Set down, exactly as written, the lines from the top of the data to the line that holds "r2 = [p + Vector((.024, .008, .006))", and omit the pictures.
==============================
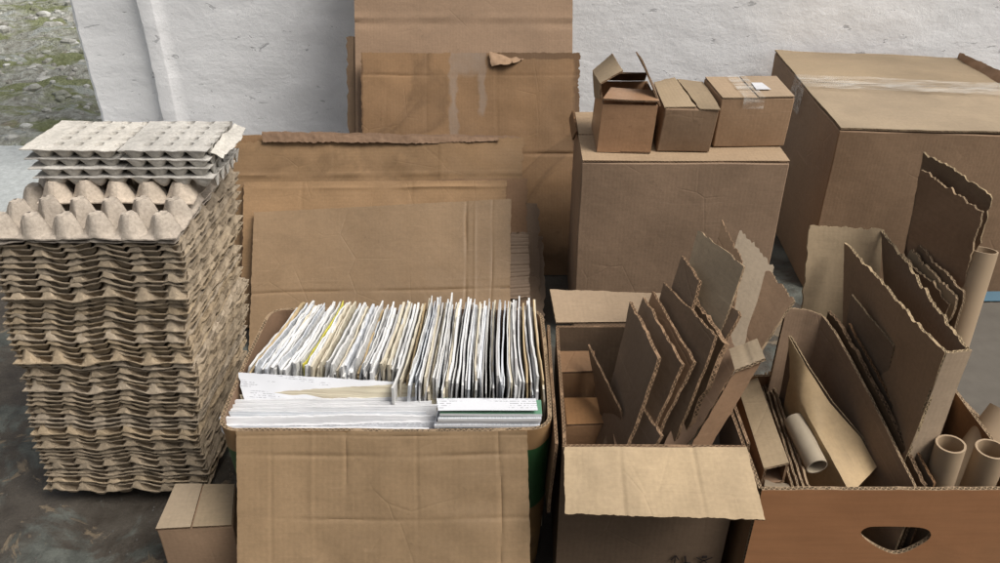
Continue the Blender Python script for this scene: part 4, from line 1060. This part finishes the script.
# bent board with rounded corner
r0 = [P(787, 309, .978), P(806, 310, .985), P(822, 316, .985), P(833, 331, .968), P(848, 358, .93), (P(880, 418, .85)), P(917, 493, .768)]
cbrd([[down(p, .03) for p in r0], r0], 'bent board wrapping round the kraft sleeve, its corner rounded', 'tan', 'pale', nu=6, nv=12, t=.004, warp=.002, jag=(0, 0, .002, 0))
r1 = [p + Vector((.010, .006, .006)) for p in r0[2:]]
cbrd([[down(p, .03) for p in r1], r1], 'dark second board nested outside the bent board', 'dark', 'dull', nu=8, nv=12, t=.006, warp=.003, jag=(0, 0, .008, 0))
r2 = [p + Vector((.024, .008, .006)) for p in r0[3:]]
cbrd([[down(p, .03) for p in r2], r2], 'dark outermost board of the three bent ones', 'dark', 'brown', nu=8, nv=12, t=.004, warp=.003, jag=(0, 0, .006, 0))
# big flattened carton: left panel, narrow front, right panel
BC = thing('flattened_carton', 'big upright carton with torn rims, tallest thing filling the crate', 'flattened carton', P(930, 490, .80), CG)
bt, ft, fr2 = P(843, 241, 1.10), P(946, 353, .815), P(972, 351, .825)
bt2 = P(884, 231, 1.13)
sheet('left_panel', quad(Vector((bt.x - .006, .975, .26)), Vector((ft.x - .012, .80, .04)), ft, bt), 'tan', 'light', parent=BC, nu=34, nv=26, t=.0045, warp=.005, wf=4, jag=(0, .001, .007, .002))
sheet('front_panel', quad(Vector((ft.x - .0115, .7995, .04)), Vector((fr2.x - .010, .806, .04)), fr2, ft + Vector((.0005, -.0005, 0))), 'pale', 'light', parent=BC, nu=8, nv=20, t=.0045, warp=.002, jag=(0, 0, .005, 0))
sheet('right_panel', quad(Vector((fr2.x - .010, .812, .04)), Vector((bt2.x + .0, 1.0, .26)), bt2, fr2 + Vector((-.001, .006, .0))), 'dull', 'light', parent=BC, nu=34, nv=20, t=.0045, warp=.005, jag=(0, .002, .010, .002))
bp0, bp1 = P(809, 225, 1.135), P(884, 230, 1.132)
sheet('back_panel', quad(Vector((bp0.x - .002, 1.06, .255)), Vector((bp1.x - .002, 1.06, .255)), bp1, bp0), 'grey', 'light', parent=BC, nu=20, nv=14, t=.0045, warp=.004, jag=(0, .002, .008, .006), folds=[(1, .45, .002, .003)])
sheet('inner_panel', quad(down(P(855, 300, 1.03), .25), down(P(890, 347, .93), .10), P(893, 347, .93), P(853, 296, 1.03)), 'dull', 'pale', parent=BC, nu=14, nv=14, t=.004, warp=.002, jag=(0, .002, .004, .002))
st = cbrd(quad(P(843, 340, .985), P(884, 404, .89), P(892, 346, .905), P(851, 295, 1.005)), 'small rectangular board stuck to the left face of the big upright carton', 'dull', 'light', nu=12, nv=12, t=.003, warp=.003, jag=(.002, .002, .004, .002))
for k in range(3):
    cbrd(quad(down(P(905 + k * 8, 255 - k * 4, 1.06), .27), down(P(950 + k * 7, 305 - k * 4, .96), .27), P(950 + k * 7, 305 - k * 6, .96), P(902 + k * 8, 252 - k * 4, 1.06)), 'ragged torn sheet inside the big carton\'s right side, ' + ['lowest of three', 'middle of three', 'highest of three'][k], ['dull', 'grey', 'dull'][k], 'pale', nu=16, nv=6, t=.004, jag=(0, .01, .012, 0), warp=.006, wf=14, seed=k * 2.)
# tall torn double sheet
TS = thing('cardboard_piece', 'tall torn double board rising at the right, in front of the biggest box', 'cardboard piece', P(940, 300, .98), CG)
tl_, tr_ = P(921, 168, 1.10), P(983, 212, 1.00)
sheet('front_layer', quad(Vector((tl_.x + .008, 1.04, .255)), Vector((tr_.x - .004, .96, .255)), tr_, tl_), 'brown', 'pale', parent=TS, nu=26, nv=26, t=.004, warp=.006, jag=(0, .006, .010, .003), folds=[(1, .80, .002, .003)])
tl2, tm2, tr2 = P(924, 152, 1.125), P(960, 173, 1.06), P(992, 198, 1.02)
sheet('rear_layer', [[Vector((tl2.x + .004, 1.07, .255)), Vector((tm2.x, 1.02, .255)), Vector((tr2.x + .002, .985, .255))], [tl2, tm2, tr2]], 'dull', 'light', parent=TS, nu=16, nv=26, t=.004, warp=.005, jag=(0, .008, .008, .003))
# tubes
tube('cardboard_tube', P(984, 250, 1.00), P(957, 338, .975), .0185, .0022, CORE, 'tallest brown tube, leaning behind the big carton\'s front corner', zend=.03, group=TG)
tube('cardboard_tube', P(951, 444, .80), P(936, 492, .803), .0185, .0028, CORE, 'short brown tube, leftmost of the three standing by the crate\'s front', zend=.03, group=TG)
tube('cardboard_tube', P(992, 449, .80), P(974, 494, .803), .020, .0028, CORE, 'short brown tube right of the leftmost front tube', zend=.03, group=TG)
tube('cardboard_tube', P(1006, 413, .90), P(962, 470, .865), .024, .003, CORE, 'thicker brown tube slanting behind the two short front ones', zend=.03, group=TG)
cbrd([[P(952, 470, .93), P(990, 470, .90)], [P(964, 402, .965), P(985, 424, .92)]], 'small brown board corner poking up behind the slanting tube', 'orange', 'pale', nu=8, nv=8, t=.004, warp=.002)

def grit():
    mb = MB(); rnd = random.Random(3)
    for k in range(900):
        x = rnd.uniform(-1.6, .1); y = rnd.uniform(.55, 1.7); r = rnd.uniform(.0006, .0022); c = len(mb.v); a0 = rnd.random() * 6
        for rr, zz in ((1, 0), (.6, .7)):
            for q in range(5): mb.v.append(Vector((x + math.cos(a0 + q * 1.257) * r * rr, y + math.sin(a0 + q * 1.257) * r * rr * 1.4, .0003 + zz * r)))
        for q in range(5): mb.face((c + q, c + (q + 1) % 5, c + 5 + (q + 1) % 5, c + 5 + q), [(0, 0)] * 4)
        mb.face([c + 5 + q for q in range(5)], [(0, 0)] * 5)
    tag(mb.build('grit', [plain('grit_dust', (.10, .095, .085), .9)], smooth=False), 'fine grit and crumbs on the dark floor around the stack', 'grit', kind='stuff')
grit()
# ------------------------------------------------------------------ light
SUN_EL, SUN_AZ = 56, 118      # azimuth measured from +Y (north) clockwise to +X
w = bpy.data.worlds.new('World'); SC.world = w; w.use_nodes = True
nt = w.node_tree; nt.nodes.clear()
bg = nt.nodes.new('ShaderNodeBackground'); ow = nt.nodes.new('ShaderNodeOutputWorld'); sk = nt.nodes.new('ShaderNodeTexSky')
sk.sky_type = 'NISHITA'; sk.sun_disc = False; sk.sun_elevation = R(SUN_EL); sk.sun_rotation = R(SUN_AZ); sk.air_density = 1.0; sk.dust_density = 6; sk.ozone_density = .6
hs = nt.nodes.new('ShaderNodeHueSaturation'); hs.inputs['Saturation'].default_value = .35
nt.links.new(sk.outputs[0], hs.inputs['Color']); nt.links.new(hs.outputs[0], bg.inputs[0]); nt.links.new(bg.outputs[0], ow.inputs[0])
bg.inputs[1].default_value = .105
sl = bpy.data.lights.new('sun', 'SUN'); sl.energy = 2.5; sl.angle = R(30); sl.color = (1, .96, .9)
so = bpy.data.objects.new('sun', sl); C.objects.link(so); so.location = (2, 1, 4)
dirv = Vector((math.sin(R(SUN_AZ)) * math.cos(R(SUN_EL)), math.cos(R(SUN_AZ)) * math.cos(R(SUN_EL)), math.sin(R(SUN_EL))))
so.rotation_euler = dirv.to_track_quat('Z', 'Y').to_euler()
vs = SC.view_settings; vs.view_transform = 'Standard'; vs.look = 'None'; vs.exposure = .16; vs.gamma = 1; vs.use_curve_mapping = False
SC.cycles.max_bounces = 6; SC.cycles.transparent_max_bounces = 12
==============================
→ **SOLUTION TO THIS TASK**
Continue the Blender Python script for this scene: part 4, from line 1060. This part finishes the script.
# bent board with rounded corner
r0 = [P(787, 309, .978), P(806, 310, .985), P(822, 316, .985), P(833, 331, .968), P(848, 358, .93), (P(880, 418, .85)), P(917, 493, .768)]
cbrd([[down(p, .03) for p in r0], r0], 'bent board wrapping round the kraft sleeve, its corner rounded', 'tan', 'pale', nu=6, nv=12, t=.004, warp=.002, jag=(0, 0, .002, 0))
r1 = [p + Vector((.010, .006, .006)) for p in r0[2:]]
cbrd([[down(p, .03) for p in r1], r1], 'dark second board nested outside the bent board', 'dark', 'dull', nu=8, nv=12, t=.006, warp=.003, jag=(0, 0, .008, 0))
r2 = [p + Vector((.024, .008, .006)) for p in r0[3:]]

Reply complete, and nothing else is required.